La sentenza Tuzzolino sottolinea che tale conclusione non confligge con gli ulteriori approdi delle Sezioni unite secondo cui, in caso di annullamento parziale ex art. 624 cod. proc. pen., il giudicato formatosi sull’accertamento del reato e della responsabilità dell’imputato rende definitive tali parti della sentenza, con la conseguenza che il giudice di rinvio, investito della decisione sulla determinazione della pena, non può applicare le cause estintive del reato sopravvenute alla pronuncia di annullamento. Invero, il principio di diritto “centrale” nella definizione degli effetti del giudicato progressivo rinviene la propria ratio nella specialità della forza precettiva dell’art. 624, comma 1, cod. proc. pen., che riconosce l’autorità del giudicato sia ai capi che ai punti della sentenza, ma non rappresenta l’espressione di un principio applicabile al di fuori della specifica situazione dell’annullamento parziale, dato che la disposizione detta una regolamentazione particolare, attinente unicamente ai limiti obiettivi del giudizio di rinvio e, dunque, è legata indissolubilmente alle peculiari connotazioni delle sentenze della Corte di cassazione e alla intrinseca irrevocabilità connaturata alle statuizioni dell’organo posto al vertice del sistema delle impugnazioni, onde è da escludere che la disposizione stessa possa essere utilmente richiamata per sovvertire i principi generali desumibili dalle linee fondanti dell’ordinamento processuale relativo alle impugnazioni penali.
Si deve, dunque, a Sez. U, Tuzzolino la puntuale individuazione del discrimen tra giudicato progressivo o parziale e preclusione, correlata al mero effetto devolutivo delle impugnazioni e al principio della disponibilità del processo nella fase delle impugnazioni stesse.
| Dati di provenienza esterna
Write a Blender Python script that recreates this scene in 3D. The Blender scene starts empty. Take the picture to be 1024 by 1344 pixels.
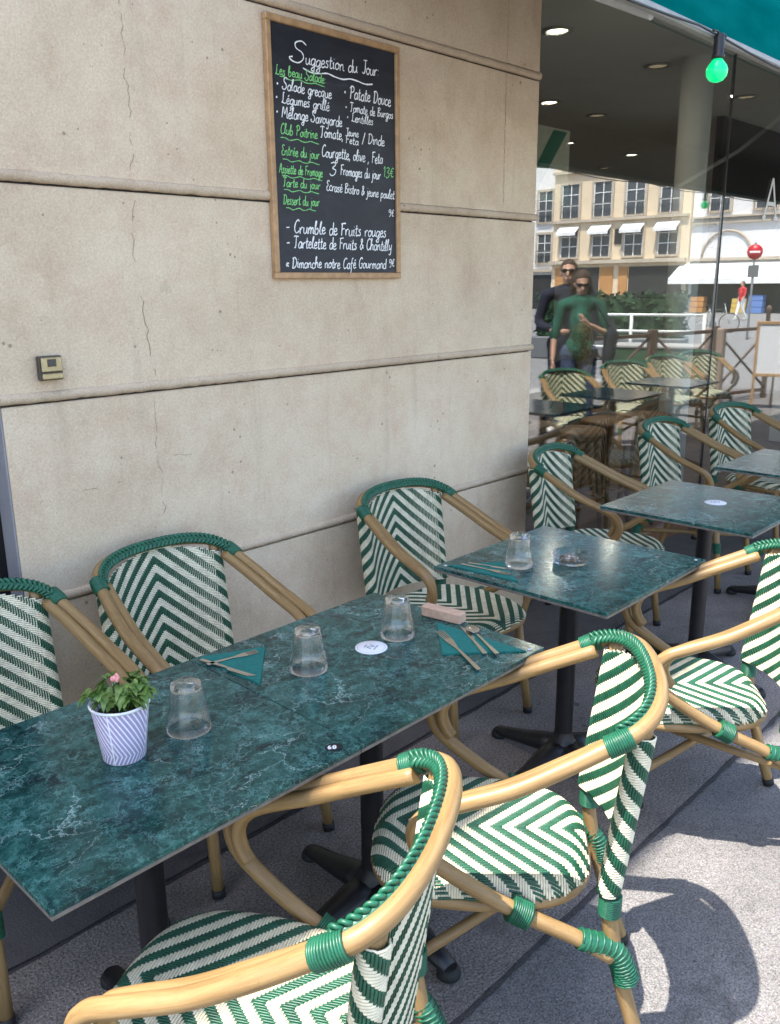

In tale contesto, il tenore letterale dell’art. 624 cod. proc. pen. e la sua interpretazione logico-sistematica rendono evidente che la nozione di “parti” della sentenza non coincide con quella di capo e che la formazione del giudicato parziale ha ad oggetto anche i punti afferenti ad un capo. È questo uno dei profili salienti dell’elaborazione delle Sezioni unite in tema di giudicato progressivo.